▸ Material
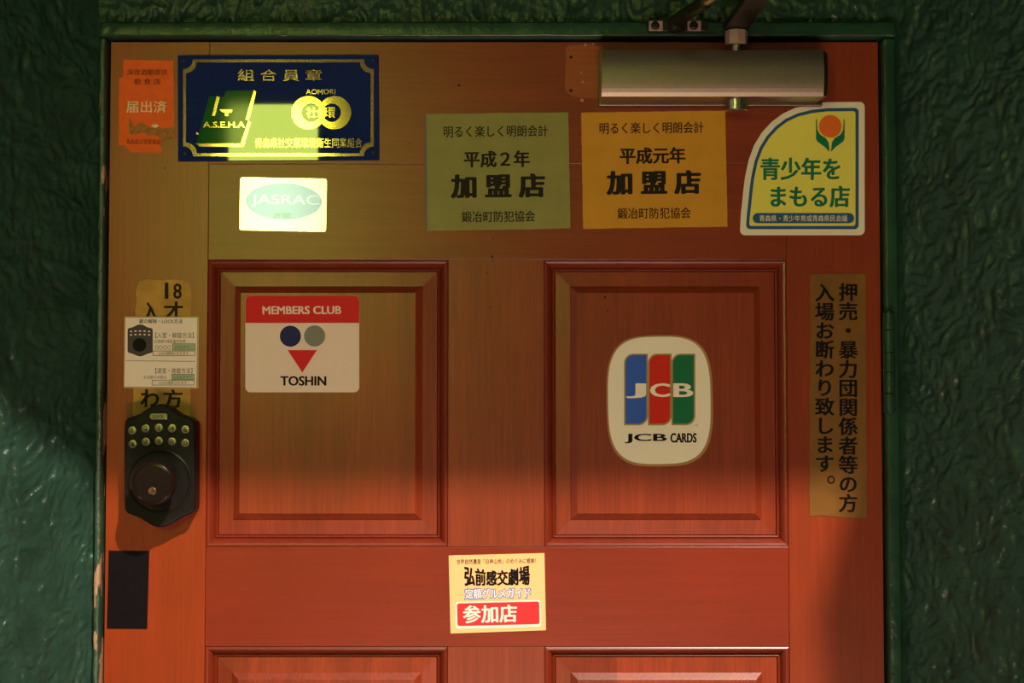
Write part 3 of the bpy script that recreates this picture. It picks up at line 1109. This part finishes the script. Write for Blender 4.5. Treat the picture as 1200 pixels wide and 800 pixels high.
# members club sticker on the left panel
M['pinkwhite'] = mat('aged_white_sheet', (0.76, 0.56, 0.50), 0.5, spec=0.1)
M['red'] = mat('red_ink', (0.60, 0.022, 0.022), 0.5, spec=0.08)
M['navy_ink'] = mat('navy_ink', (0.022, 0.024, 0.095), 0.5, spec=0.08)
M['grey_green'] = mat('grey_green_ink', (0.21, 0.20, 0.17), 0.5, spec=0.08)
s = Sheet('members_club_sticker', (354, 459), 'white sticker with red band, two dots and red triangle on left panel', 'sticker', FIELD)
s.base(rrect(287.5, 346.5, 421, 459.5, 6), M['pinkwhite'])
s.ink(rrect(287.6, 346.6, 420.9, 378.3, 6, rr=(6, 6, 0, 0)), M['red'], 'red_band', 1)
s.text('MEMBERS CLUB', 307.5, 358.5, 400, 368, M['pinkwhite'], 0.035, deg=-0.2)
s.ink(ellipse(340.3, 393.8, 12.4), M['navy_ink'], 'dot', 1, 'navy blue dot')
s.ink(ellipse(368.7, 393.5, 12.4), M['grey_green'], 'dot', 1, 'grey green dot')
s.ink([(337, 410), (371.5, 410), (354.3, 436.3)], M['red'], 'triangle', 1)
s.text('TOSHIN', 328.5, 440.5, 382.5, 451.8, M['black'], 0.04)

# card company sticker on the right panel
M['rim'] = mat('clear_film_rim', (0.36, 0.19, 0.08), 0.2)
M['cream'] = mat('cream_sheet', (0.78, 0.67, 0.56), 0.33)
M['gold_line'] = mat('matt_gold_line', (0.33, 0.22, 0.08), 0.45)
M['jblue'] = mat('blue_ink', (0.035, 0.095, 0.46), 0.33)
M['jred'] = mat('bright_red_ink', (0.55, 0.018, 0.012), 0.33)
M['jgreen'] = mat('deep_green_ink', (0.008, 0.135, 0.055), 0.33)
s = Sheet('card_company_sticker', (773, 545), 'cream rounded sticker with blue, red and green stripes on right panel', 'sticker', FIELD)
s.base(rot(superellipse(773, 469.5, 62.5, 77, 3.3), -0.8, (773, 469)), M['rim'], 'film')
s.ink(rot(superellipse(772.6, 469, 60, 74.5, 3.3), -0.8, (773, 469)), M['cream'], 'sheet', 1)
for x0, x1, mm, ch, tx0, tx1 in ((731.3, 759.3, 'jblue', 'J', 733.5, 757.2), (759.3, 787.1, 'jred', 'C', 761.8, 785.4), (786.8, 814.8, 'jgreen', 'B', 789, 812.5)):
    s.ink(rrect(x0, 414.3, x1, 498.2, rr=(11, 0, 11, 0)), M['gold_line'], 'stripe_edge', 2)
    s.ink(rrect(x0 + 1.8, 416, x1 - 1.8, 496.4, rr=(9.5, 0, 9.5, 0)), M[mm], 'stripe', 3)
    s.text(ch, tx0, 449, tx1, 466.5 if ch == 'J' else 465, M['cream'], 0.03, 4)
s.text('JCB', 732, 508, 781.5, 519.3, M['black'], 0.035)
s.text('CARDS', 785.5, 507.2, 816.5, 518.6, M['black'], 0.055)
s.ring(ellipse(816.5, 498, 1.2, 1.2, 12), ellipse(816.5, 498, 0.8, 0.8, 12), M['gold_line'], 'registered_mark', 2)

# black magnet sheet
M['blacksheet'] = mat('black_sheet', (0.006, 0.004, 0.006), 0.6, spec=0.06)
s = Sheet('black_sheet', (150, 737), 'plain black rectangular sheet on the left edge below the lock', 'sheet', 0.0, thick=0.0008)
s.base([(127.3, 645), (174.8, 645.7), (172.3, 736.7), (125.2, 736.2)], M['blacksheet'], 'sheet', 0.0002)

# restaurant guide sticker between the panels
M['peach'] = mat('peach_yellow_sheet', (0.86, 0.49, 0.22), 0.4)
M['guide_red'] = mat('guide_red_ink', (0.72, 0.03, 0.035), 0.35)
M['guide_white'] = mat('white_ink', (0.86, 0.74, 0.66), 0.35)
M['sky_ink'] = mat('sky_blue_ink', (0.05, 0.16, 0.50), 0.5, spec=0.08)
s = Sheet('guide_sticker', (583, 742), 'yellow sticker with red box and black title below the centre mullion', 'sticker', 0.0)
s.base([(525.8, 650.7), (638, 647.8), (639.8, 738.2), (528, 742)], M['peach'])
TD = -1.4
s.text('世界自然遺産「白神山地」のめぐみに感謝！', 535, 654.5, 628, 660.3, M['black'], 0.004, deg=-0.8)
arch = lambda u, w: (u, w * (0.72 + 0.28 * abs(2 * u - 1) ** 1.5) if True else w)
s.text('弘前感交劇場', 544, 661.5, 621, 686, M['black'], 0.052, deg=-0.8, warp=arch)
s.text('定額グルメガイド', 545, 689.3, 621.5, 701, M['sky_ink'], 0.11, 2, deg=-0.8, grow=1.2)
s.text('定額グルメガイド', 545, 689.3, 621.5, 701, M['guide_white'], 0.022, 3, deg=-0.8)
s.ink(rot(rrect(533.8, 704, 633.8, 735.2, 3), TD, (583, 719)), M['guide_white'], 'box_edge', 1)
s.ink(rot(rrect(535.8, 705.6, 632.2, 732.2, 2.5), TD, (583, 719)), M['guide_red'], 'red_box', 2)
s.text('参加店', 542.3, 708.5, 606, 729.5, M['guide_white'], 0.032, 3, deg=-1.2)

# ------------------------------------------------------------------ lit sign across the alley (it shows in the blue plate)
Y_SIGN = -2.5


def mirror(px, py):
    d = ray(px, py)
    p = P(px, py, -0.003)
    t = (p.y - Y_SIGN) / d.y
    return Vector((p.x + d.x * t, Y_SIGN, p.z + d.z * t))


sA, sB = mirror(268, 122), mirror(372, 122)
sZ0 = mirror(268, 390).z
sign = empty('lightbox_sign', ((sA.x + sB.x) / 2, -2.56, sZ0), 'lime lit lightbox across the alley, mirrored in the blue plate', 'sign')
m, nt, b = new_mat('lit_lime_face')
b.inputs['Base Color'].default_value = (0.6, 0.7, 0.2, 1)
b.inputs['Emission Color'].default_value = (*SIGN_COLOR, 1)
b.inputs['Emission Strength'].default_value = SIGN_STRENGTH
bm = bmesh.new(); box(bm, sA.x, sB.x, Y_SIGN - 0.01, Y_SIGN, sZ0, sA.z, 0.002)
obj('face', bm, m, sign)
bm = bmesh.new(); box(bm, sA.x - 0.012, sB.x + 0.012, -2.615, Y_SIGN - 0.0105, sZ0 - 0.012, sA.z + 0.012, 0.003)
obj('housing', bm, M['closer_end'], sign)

▸ Given instruction
The listing above needs to be output again exactly. Don't include the pictures.

▸ Answer to this task
Write part 3 of the bpy script that recreates this picture. It picks up at line 1109. This part finishes the script. Write for Blender 4.5. Treat the picture as 1200 pixels wide and 800 pixels high.
# members club sticker on the left panel
M['pinkwhite'] = mat('aged_white_sheet', (0.76, 0.56, 0.50), 0.5, spec=0.1)
M['red'] = mat('red_ink', (0.60, 0.022, 0.022), 0.5, spec=0.08)
M['navy_ink'] = mat('navy_ink', (0.022, 0.024, 0.095), 0.5, spec=0.08)
M['grey_green'] = mat('grey_green_ink', (0.21, 0.20, 0.17), 0.5, spec=0.08)
s = Sheet('members_club_sticker', (354, 459), 'white sticker with red band, two dots and red triangle on left panel', 'sticker', FIELD)
s.base(rrect(287.5, 346.5, 421, 459.5, 6), M['pinkwhite'])
s.ink(rrect(287.6, 346.6, 420.9, 378.3, 6, rr=(6, 6, 0, 0)), M['red'], 'red_band', 1)
s.text('MEMBERS CLUB', 307.5, 358.5, 400, 368, M['pinkwhite'], 0.035, deg=-0.2)
s.ink(ellipse(340.3, 393.8, 12.4), M['navy_ink'], 'dot', 1, 'navy blue dot')
s.ink(ellipse(368.7, 393.5, 12.4), M['grey_green'], 'dot', 1, 'grey green dot')
s.ink([(337, 410), (371.5, 410), (354.3, 436.3)], M['red'], 'triangle', 1)
s.text('TOSHIN', 328.5, 440.5, 382.5, 451.8, M['black'], 0.04)

# card company sticker on the right panel
M['rim'] = mat('clear_film_rim', (0.36, 0.19, 0.08), 0.2)
M['cream'] = mat('cream_sheet', (0.78, 0.67, 0.56), 0.33)
M['gold_line'] = mat('matt_gold_line', (0.33, 0.22, 0.08), 0.45)
M['jblue'] = mat('blue_ink', (0.035, 0.095, 0.46), 0.33)
M['jred'] = mat('bright_red_ink', (0.55, 0.018, 0.012), 0.33)
M['jgreen'] = mat('deep_green_ink', (0.008, 0.135, 0.055), 0.33)
s = Sheet('card_company_sticker', (773, 545), 'cream rounded sticker with blue, red and green stripes on right panel', 'sticker', FIELD)
s.base(rot(superellipse(773, 469.5, 62.5, 77, 3.3), -0.8, (773, 469)), M['rim'], 'film')
s.ink(rot(superellipse(772.6, 469, 60, 74.5, 3.3), -0.8, (773, 469)), M['cream'], 'sheet', 1)
for x0, x1, mm, ch, tx0, tx1 in ((731.3, 759.3, 'jblue', 'J', 733.5, 757.2), (759.3, 787.1, 'jred', 'C', 761.8, 785.4), (786.8, 814.8, 'jgreen', 'B', 789, 812.5)):
    s.ink(rrect(x0, 414.3, x1, 498.2, rr=(11, 0, 11, 0)), M['gold_line'], 'stripe_edge', 2)
    s.ink(rrect(x0 + 1.8, 416, x1 - 1.8, 496.4, rr=(9.5, 0, 9.5, 0)), M[mm], 'stripe', 3)
    s.text(ch, tx0, 449, tx1, 466.5 if ch == 'J' else 465, M['cream'], 0.03, 4)
s.text('JCB', 732, 508, 781.5, 519.3, M['black'], 0.035)
s.text('CARDS', 785.5, 507.2, 816.5, 518.6, M['black'], 0.055)
s.ring(ellipse(816.5, 498, 1.2, 1.2, 12), ellipse(816.5, 498, 0.8, 0.8, 12), M['gold_line'], 'registered_mark', 2)

# black magnet sheet
M['blacksheet'] = mat('black_sheet', (0.006, 0.004, 0.006), 0.6, spec=0.06)
s = Sheet('black_sheet', (150, 737), 'plain black rectangular sheet on the left edge below the lock', 'sheet', 0.0, thick=0.0008)
s.base([(127.3, 645), (174.8, 645.7), (172.3, 736.7), (125.2, 736.2)], M['blacksheet'], 'sheet', 0.0002)

# restaurant guide sticker between the panels
M['peach'] = mat('peach_yellow_sheet', (0.86, 0.49, 0.22), 0.4)
M['guide_red'] = mat('guide_red_ink', (0.72, 0.03, 0.035), 0.35)
M['guide_white'] = mat('white_ink', (0.86, 0.74, 0.66), 0.35)
M['sky_ink'] = mat('sky_blue_ink', (0.05, 0.16, 0.50), 0.5, spec=0.08)
s = Sheet('guide_sticker', (583, 742), 'yellow sticker with red box and black title below the centre mullion', 'sticker', 0.0)
s.base([(525.8, 650.7), (638, 647.8), (639.8, 738.2), (528, 742)], M['peach'])
TD = -1.4
s.text('世界自然遺産「白神山地」のめぐみに感謝！', 535, 654.5, 628, 660.3, M['black'], 0.004, deg=-0.8)
arch = lambda u, w: (u, w * (0.72 + 0.28 * abs(2 * u - 1) ** 1.5) if True else w)
s.text('弘前感交劇場', 544, 661.5, 621, 686, M['black'], 0.052, deg=-0.8, warp=arch)
s.text('定額グルメガイド', 545, 689.3, 621.5, 701, M['sky_ink'], 0.11, 2, deg=-0.8, grow=1.2)
s.text('定額グルメガイド', 545, 689.3, 621.5, 701, M['guide_white'], 0.022, 3, deg=-0.8)
s.ink(rot(rrect(533.8, 704, 633.8, 735.2, 3), TD, (583, 719)), M['guide_white'], 'box_edge', 1)
s.ink(rot(rrect(535.8, 705.6, 632.2, 732.2, 2.5), TD, (583, 719)), M['guide_red'], 'red_box', 2)
s.text('参加店', 542.3, 708.5, 606, 729.5, M['guide_white'], 0.032, 3, deg=-1.2)

# ------------------------------------------------------------------ lit sign across the alley (it shows in the blue plate)
Y_SIGN = -2.5


def mirror(px, py):
    d = ray(px, py)
    p = P(px, py, -0.003)
    t = (p.y - Y_SIGN) / d.y
    return Vector((p.x + d.x * t, Y_SIGN, p.z + d.z * t))


sA, sB = mirror(268, 122), mirror(372, 122)
sZ0 = mirror(268, 390).z
sign = empty('lightbox_sign', ((sA.x + sB.x) / 2, -2.56, sZ0), 'lime lit lightbox across the alley, mirrored in the blue plate', 'sign')
m, nt, b = new_mat('lit_lime_face')
b.inputs['Base Color'].default_value = (0.6, 0.7, 0.2, 1)
b.inputs['Emission Color'].default_value = (*SIGN_COLOR, 1)
b.inputs['Emission Strength'].default_value = SIGN_STRENGTH
bm = bmesh.new(); box(bm, sA.x, sB.x, Y_SIGN - 0.01, Y_SIGN, sZ0, sA.z, 0.002)
obj('face', bm, m, sign)
bm = bmesh.new(); box(bm, sA.x - 0.012, sB.x + 0.012, -2.615, Y_SIGN - 0.0105, sZ0 - 0.012, sA.z + 0.012, 0.003)
obj('housing', bm, M['closer_end'], sign)